The shallow water Platong II development – located 120 miles (200 kilometers) offshore – is designed to process 420 million cubic feet of natural gas per day at its peak. Chevron has a 69.8% operating interest in the project, with the other partners – Japan’s Mitsui (27.4%) and Thailand’s state-owned oil and gas company PTT Exploration & Production (2.8%), with the later responsible for buying all the gas and selling it to customers.
Chevron’s efforts to speed up gas production from the Platong II project will not only help expand its footprint in Thailand (natural gas provides about a third of the nation’s electricity) but also cater to the company’s drive to cash in on the burgeoning demand for cleaner-burning fuels in Asia.

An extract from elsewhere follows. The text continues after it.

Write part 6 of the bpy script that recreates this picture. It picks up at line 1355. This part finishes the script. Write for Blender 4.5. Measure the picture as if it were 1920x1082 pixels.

Chevron has been concentrating on natural gas projects in the region, where greenhouse gas emissions have prompted governments to encourage cleaner-burning fuels and reduce dependence on crude oil and coal.
It is also a part of Chevron’s long-term strategic plan to focus on growth in its gas business. In line with other supermajors, Chevron sees natural gas playing an important part in its future.
The company’s targeted volume growth (1% through 2014 and by 4 – 5% in the three years after that) will be achieved primarily by new natural gas projects. Chevron expects natural gas to represent 41% of total volumes by 2017, up from the current share of 31%.
San Ramon, California-based Chevron is the second-largest U.S. oil company by market value after ExxonMobil Corp. (XOM). It is engaged in oil and gas exploration and production, refining and marketing of petroleum products, manufacturing of chemicals and other energy-related businesses.
Chevron shares currently retain a Zacks #3 Rank, which translates into a short-term Hold rating. We are also maintaining our long-term Neutral recommendation on the stock.